I turned a Russian observatory's raw data into a simple wellness score. Here's why I built it.
Earth has an electromagnetic pulse. It's real, it's measurable, and scientists have been tracking it since the 1950s. It's called the Schumann Resonance: a 7.83 Hz frequency that resonates in the cavity between Earth's surface and the ionosphere.
There's a monitoring station in Tomsk, Russia that has been recording it since the 1970s. Every hour, it publishes a spectrogram: a visual map of electromagnetic frequencies between 0 and 50 Hz. Fascinating data.
Almost unreadable unless you have a physics degree.
Most people who find this information encounter it through wellness communities, where it's either overhyped or fear-driven, like "know when you'll get sick," that kind of thing. I wanted to build something different.
So I wrote an algorithm that processes the Tomsk spectrogram every hour, extracts the relevant signal from the 7–8 Hz band, combines it with NOAA solar and geomagnetic data, and outputs a single number: an Activity Index from 0 to 100. Something you can check like the weather, with a plain-language explanation of what's happening.
No fear.

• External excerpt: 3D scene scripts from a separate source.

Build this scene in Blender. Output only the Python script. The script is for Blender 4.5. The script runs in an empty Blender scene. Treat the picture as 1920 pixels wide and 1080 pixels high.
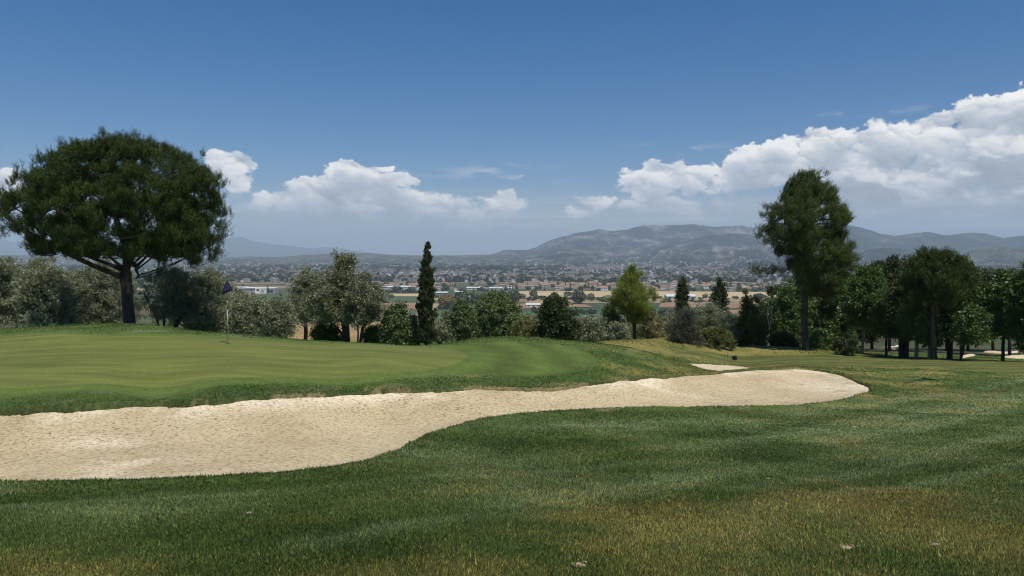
import bpy, math, random
import numpy as np
from math import radians as R
C = bpy.context.scene
COL = C.collection
rs = np.random.RandomState(7)

# ------------------------------------------------------------------ camera
F = 1387.0; CAMZ = 1.6; HOR = 478.0
PITCH = math.atan((540 - HOR) / F)
cam = bpy.data.cameras.new("camera"); camo = bpy.data.objects.new("camera", cam); COL.objects.link(camo)
camo.location = (0, 0, CAMZ); camo.rotation_euler = (math.pi / 2 - PITCH, 0, 0)
cam.lens = 36 * F / 1920; cam.sensor_width = 36; cam.clip_end = 90000; cam.clip_start = 0.05
C.camera = camo

def place(px, py, Y):
    """point seen at photo pixel px,py at world depth Y"""
    px = np.asarray(px, float); py = np.asarray(py, float)
    cx = (px - 960) / F; cy = -(py - 540) / F
    dy = math.cos(PITCH) + cy * math.sin(PITCH); dz = -math.sin(PITCH) + cy * math.cos(PITCH)
    s = Y / dy
    return np.stack([cx * s, np.broadcast_to(Y, s.shape) * 1.0, CAMZ + dz * s], -1)

# ------------------------------------------------------------------ noise
_T = np.random.RandomState(3).rand(256, 256).astype(np.float32)
def vnoise(x, y):
    xi = np.floor(x).astype(np.int64); yi = np.floor(y).astype(np.int64)
    fx = (x - xi); fy = (y - yi)
    fx = fx * fx * (3 - 2 * fx); fy = fy * fy * (3 - 2 * fy)
    x0 = xi & 255; x1 = (xi + 1) & 255; y0 = yi & 255; y1 = (yi + 1) & 255
    a = _T[x0, y0] * (1 - fx) + _T[x1, y0] * fx
    b = _T[x0, y1] * (1 - fx) + _T[x1, y1] * fx
    return a * (1 - fy) + b * fy
def fbm(x, y, o=4, g=0.5):
    s = 0; a = 1; t = 0
    for i in range(o):
        s = s + a * vnoise(x + 17.3 * i, y + 9.1 * i); t += a; a *= g; x = x * 2.03; y = y * 2.03
    return s / t
def ss(a, b, x):
    t = np.clip((x - a) / (b - a), 0, 1); return t * t * (3 - 2 * t)
def _hash(i, j, k):
    return _T[(i * 7 + k * 31) & 255, (j * 13 + k * 57) & 255]
def worley(x, y, seed=0):
    xi = np.floor(x).astype(np.int64); yi = np.floor(y).astype(np.int64)
    best = np.full(x.shape, 9.0)
    for a in (-1, 0, 1):
        for b in (-1, 0, 1):
            cx = xi + a; cy = yi + b
            px = cx + _T[(cx + seed * 19) & 255, (cy + seed * 7) & 255]; py = cy + _T[(cx + 101 + seed * 3) & 255, (cy + 57) & 255]
            best = np.minimum(best, (px - x) ** 2 + (py - y) ** 2)
    return np.sqrt(best)

# ------------------------------------------------------------------ helpers
def tag(o, label=None, cat=None, group=None, kind=None):
    if label: o['label'] = label
    if cat: o['category'] = cat
    if group: o['group'] = group
    if kind: o['kind'] = kind
    return o
def empty(name, loc):
    o = bpy.data.objects.new(name, None); COL.objects.link(o); o.location = loc; o.empty_display_size = .3
    return o
def meshdata(name, V, Fs, mats, smooth=False, col=None, mi=None, fl=None):
    """Fs: list of (n,k) index arrays"""
    me = bpy.data.meshes.new(name); V = np.asarray(V, np.float32)
    if not isinstance(Fs, (list, tuple)): Fs = [Fs]
    Fs = [np.asarray(f, np.int32) for f in Fs if len(f)]
    me.vertices.add(len(V)); me.vertices.foreach_set('co', V.ravel())
    loops = np.concatenate([f.ravel() for f in Fs]); tot = np.concatenate([np.full(len(f), f.shape[1]) for f in Fs])
    st = np.concatenate([[0], np.cumsum(tot)[:-1]]).astype(np.int32)
    me.loops.add(len(loops)); me.loops.foreach_set('vertex_index', loops)
    me.polygons.add(len(tot)); me.polygons.foreach_set('loop_start', st)
    if mi is not None: me.polygons.foreach_set('material_index', np.asarray(mi, np.int32))
    me.polygons.foreach_set('use_smooth', np.full(len(tot), bool(smooth)))
    me.update(calc_edges=True)
    if col is not None:
        a = me.color_attributes.new('Col', 'FLOAT_COLOR', 'POINT')
        c = np.ones((len(V), 4), np.float32); c[:, :3] = col; a.data.foreach_set('color', c.ravel())
    for k, v in (fl or {}).items():
        a = me.attributes.new(k, 'FLOAT', 'POINT'); a.data.foreach_set('value', np.asarray(v, np.float32))
    for m in (mats if isinstance(mats, (list, tuple)) else [mats]): me.materials.append(m)
    return me
def obj(name, me, parent=None, loc=None):
    o = bpy.data.objects.new(name, me); COL.objects.link(o)
    if parent is not None: o.parent = parent
    if loc is not None: o.location = loc
    return o
class MB:
    """collects boxes, prisms, tubes with material slots"""
    def __init__(s): s.v = []; s.f = {}; s.n = 0; s.mi = {}
    def add(s, V, fs, m=0):
        V = np.asarray(V, float).reshape(-1, 3)
        for f in fs: s.f.setdefault(len(f), []).append([i + s.n for i in f]); s.mi.setdefault(len(f), []).append(m)
        s.v.append(V); s.n += len(V)
    def box(s, x0, x1, y0, y1, z0, z1, m=0, rot=0, c=(0, 0, 0)):
        V = np.array([[x, y, z] for z in (z0, z1) for y in (y0, y1) for x in (x0, x1)], float)
        if rot: k, q = math.cos(rot), math.sin(rot); V = np.stack([V[:, 0] * k - V[:, 1] * q, V[:, 0] * q + V[:, 1] * k, V[:, 2]], 1)
        s.add(V + np.array(c), [(0, 2, 3, 1), (4, 5, 7, 6), (0, 1, 5, 4), (2, 6, 7, 3), (0, 4, 6, 2), (1, 3, 7, 5)], m)
    def tube(s, P, rad, n=8, m=0, cap=True):
        P = np.asarray(P, float); rad = np.broadcast_to(rad, (len(P),)); V = []
        for i, p in enumerate(P):
            d = P[min(i + 1, len(P) - 1)] - P[max(i - 1, 0)]; d = d / (np.linalg.norm(d) + 1e-9)
            a = np.cross(d, [0.3, 1, .1]); a /= np.linalg.norm(a); b = np.cross(d, a)
            for k in range(n):
                t = 2 * math.pi * k / n; V.append(p + rad[i] * (a * math.cos(t) + b * math.sin(t)))
        fs = [(i * n + k, i * n + (k + 1) % n, (i + 1) * n + (k + 1) % n, (i + 1) * n + k) for i in range(len(P) - 1) for k in range(n)]
        if cap: fs += [tuple(range(n))[::-1], tuple((len(P) - 1) * n + k for k in range(n))]
        s.add(V, fs, m)
    def data(s, name, mats, smooth=False):
        ks = sorted(s.f); return meshdata(name, np.concatenate(s.v), [np.array(s.f[k]) for k in ks], mats, smooth, mi=np.concatenate([s.mi[k] for k in ks]))

# ------------------------------------------------------------------ materials
def newmat(name):
    m = bpy.data.materials.new(name); m.use_nodes = True; nt = m.node_tree; b = nt.nodes['Principled BSDF']
    return m, nt, b
def nd(nt, t, **kw):
    n = nt.nodes.new(t)
    for k, v in kw.items():
        if k in ('operation', 'blend_type', 'data_type', 'noise_dimensions', 'attribute_name', 'feature', 'distance', 'attribute_type'): setattr(n, k, v)
        else: n.inputs[k.replace('_', ' ')].default_value = v
    return n
def ramp(nt, fac, stops):
    r = nt.nodes.new('ShaderNodeValToRGB'); e = r.color_ramp.elements
    while len(e) < len(stops): e.new(0.5)
    for i, (p, c) in enumerate(stops): e[i].position = p; e[i].color = (*c, 1)
    nt.links.new(fac, r.inputs[0]); return r
def mix(nt, a, b, fac, mode='MIX'):
    n = nt.nodes.new('ShaderNodeMix'); n.data_type = 'RGBA'; n.blend_type = mode
    for v, i in ((fac, 0), (a, 6), (b, 7)):
        if isinstance(v, (int, float)): n.inputs[i].default_value = v
        elif isinstance(v, tuple): n.inputs[i].default_value = (*v, 1)
        else: nt.links.new(v, n.inputs[i])
    return n.outputs[2]
def simple(name, col, rough=.6, var=.25, scale=8, bump=0, metal=0, coord='Object'):
    m, nt, b = newmat(name)
    tc = nt.nodes.new('ShaderNodeTexCoord'); no = nd(nt, 'ShaderNodeTexNoise', Scale=scale, Detail=5.0); nt.links.new(tc.outputs[coord], no.inputs['Vector'])
    lo = tuple(c * (1 - var) for c in col); hi = tuple(min(1, c * (1 + var)) for c in col)
    r = ramp(nt, no.outputs[0], [(.3, lo), (.7, hi)]); nt.links.new(r.outputs[0], b.inputs['Base Color'])
    b.inputs['Roughness'].default_value = rough; b.inputs['Metallic'].default_value = metal
    if bump:
        bp = nd(nt, 'ShaderNodeBump', Strength=bump); nt.links.new(no.outputs[0], bp.inputs['Height']); nt.links.new(bp.outputs[0], b.inputs['Normal'])
    return m
def leafmat(name, c1, c2, trans=.25, rough=.5, spec=.3, tip=None):
    """leaf colour varies per leaf (rnd attribute) between c1 and c2"""
    m, nt, b = newmat(name)
    at = nd(nt, 'ShaderNodeAttribute', attribute_name='rnd')
    st = [(0, c1), (.8, c2)] + ([(1, tip)] if tip else [])
    r = ramp(nt, at.outputs['Fac'], st)
    nt.links.new(r.outputs[0], b.inputs['Base Color']); b.inputs['Roughness'].default_value = rough
    b.inputs['Specular IOR Level'].default_value = spec
    t = nt.nodes.new('ShaderNodeBsdfTranslucent'); nt.links.new(r.outputs[0], t.inputs[0])
    mx = nt.nodes.new('ShaderNodeMixShader'); mx.inputs[0].default_value = trans
    nt.links.new(b.outputs[0], mx.inputs[1]); nt.links.new(t.outputs[0], mx.inputs[2])
    nt.links.new(mx.outputs[0], nt.nodes['Material Output'].inputs[0]); return m
def barkmat(name, c1, c2, sc=6):
    m, nt, b = newmat(name)
    tc = nt.nodes.new('ShaderNodeTexCoord'); mp = nt.nodes.new('ShaderNodeMapping'); mp.inputs['Scale'].default_value = (1, 1, .25)
    no = nd(nt, 'ShaderNodeTexNoise', Scale=sc, Detail=7.0, Roughness=.7); nt.links.new(tc.outputs['Object'], mp.inputs[0]); nt.links.new(mp.outputs[0], no.inputs['Vector'])
    r = ramp(nt, no.outputs[0], [(.35, c1), (.65, c2)]); nt.links.new(r.outputs[0], b.inputs['Base Color'])
    bp = nd(nt, 'ShaderNodeBump', Strength=.9, Distance=.05); nt.links.new(no.outputs[0], bp.inputs['Height']); nt.links.new(bp.outputs[0], b.inputs['Normal'])
    b.inputs['Roughness'].default_value = .9; return m

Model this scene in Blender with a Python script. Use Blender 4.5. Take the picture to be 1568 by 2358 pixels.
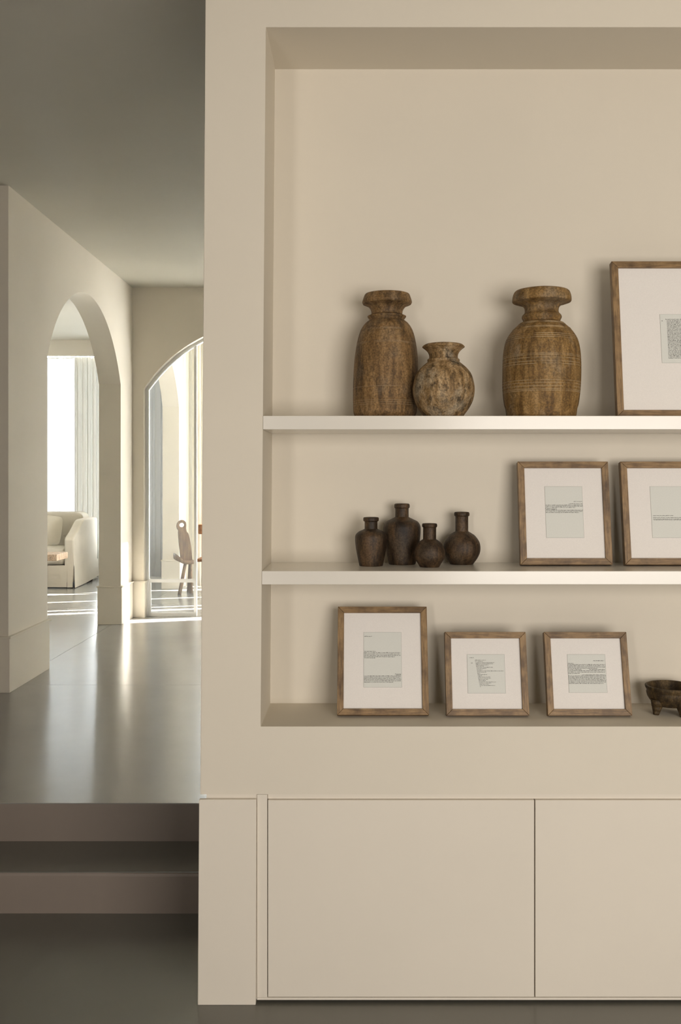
import bpy, bmesh, math, random
from mathutils import Vector, Matrix

random.seed(7)
scene = bpy.context.scene
for o in list(bpy.data.objects):
    bpy.data.objects.remove(o, do_unlink=True)
COL = scene.collection

# ------------------------------------------------------------------ camera
F = 2246.0            # focal length in pixels of the 1568 x 2358 frame
CX, CY = 835.0, 1100.0    # principal point (level view camera with lens shift)
CAMZ = 1.67
cam_d = bpy.data.cameras.new('camera')
cam = bpy.data.objects.new('camera', cam_d)
COL.objects.link(cam)
cam.location = (0, 0, CAMZ)
cam.rotation_euler = (math.pi / 2, 0, 0)
cam_d.sensor_fit = 'VERTICAL'
cam_d.sensor_height = 36.0
cam_d.lens = F / 2358.0 * 36.0
cam_d.shift_x = (784.0 - CX) / 2358.0
cam_d.shift_y = (CY - 1179.0) / 2358.0
cam_d.clip_end = 200
scene.camera = cam

# ------------------------------------------------------------------ light
world = bpy.data.worlds.new('world')
scene.world = world
world.use_nodes = True
bg = world.node_tree.nodes['Background']
bg.inputs[0].default_value = (0.925, 0.965, 1.0, 1)
bg.inputs[1].default_value = 24.0

SUN_E = math.radians(25)
SUN_DIR = Vector((-math.cos(SUN_E) * 0.957, -math.cos(SUN_E) * 0.287, -math.sin(SUN_E)))
sun_d = bpy.data.lights.new('sun', 'SUN')
sun_d.energy = 90
sun_d.angle = math.radians(0.6)
sun_d.color = (1.0, 0.985, 0.965)
sun = bpy.data.objects.new('sun', sun_d)
COL.objects.link(sun)
sun.location = (8, 14, 8)
sun.rotation_euler = SUN_DIR.to_track_quat('-Z', 'Y').to_euler()


def area(name, loc, rot, sx, sy, power, color=(1, 1, 1), portal=False):
    d = bpy.data.lights.new(name, 'AREA')
    d.shape = 'RECTANGLE'
    d.size, d.size_y = sx, sy
    d.energy = power
    d.color = color
    if portal:
        d.cycles.is_portal = True
    o = bpy.data.objects.new(name, d)
    COL.objects.link(o)
    o.location = loc
    o.rotation_euler = rot
    return o


# daylight standing in the window openings behind the camera
NEAR_Y = -1.8
WARM = (1.0, 0.94, 0.875)
area('daylight_garden_window', (2.0, NEAR_Y - 0.12, 1.55), (math.pi / 2, 0, 0), 2.6, 2.0, 172, WARM)
area('daylight_side_window', (-1.5, NEAR_Y - 0.12, 1.55), (math.pi / 2, 0, 0), 0.5, 2.0, 38, WARM)
# portals that guide sky light through the far windows
area('portal_living_window', (-4.75, 13.62, 1.87), (-math.pi / 2, 0, 0), 4.3, 3.1, 1, portal=True)
area('portal_dining_window', (-1.0, 13.62, 1.87), (-math.pi / 2, 0, 0), 2.2, 3.1, 1, portal=True)

area('portal_fill_window', (-7.32, 10.0, 1.75), (0, -math.pi / 2, 0), 2.7, 5.0, 1, portal=True)  # serves an unseen window added for ambient light
area('portal_side_window', (1.78, 11.5, 1.7), (0, math.pi / 2, 0), 2.6, 3.5, 1, portal=True)
area('portal_hall_window', (1.78, 8.4, 1.75), (0, math.pi / 2, 0), 2.6, 1.0, 1, portal=True)

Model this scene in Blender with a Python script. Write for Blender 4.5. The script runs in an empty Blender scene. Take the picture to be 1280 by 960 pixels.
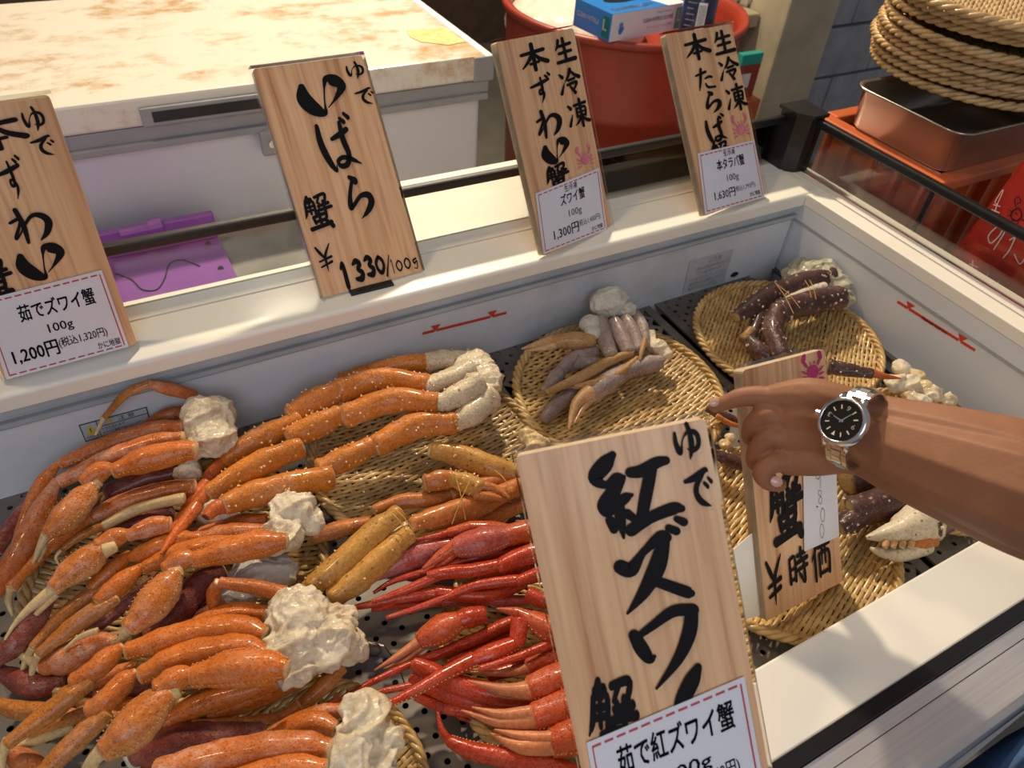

No health claims. Just data, self-awareness, and tools to actually navigate the shifts: grounding techniques, breathwork, and other evidence-backed pactices instead of just bracing for them.
Just released the Android app two weeks ago. iOS coming soon.
Question for this community: Had you heard of the Schumann Resonance before? And if not, does the idea of tracking Earth's electromagnetic environment alongside your mood sound interesting, or does it feel too far out there?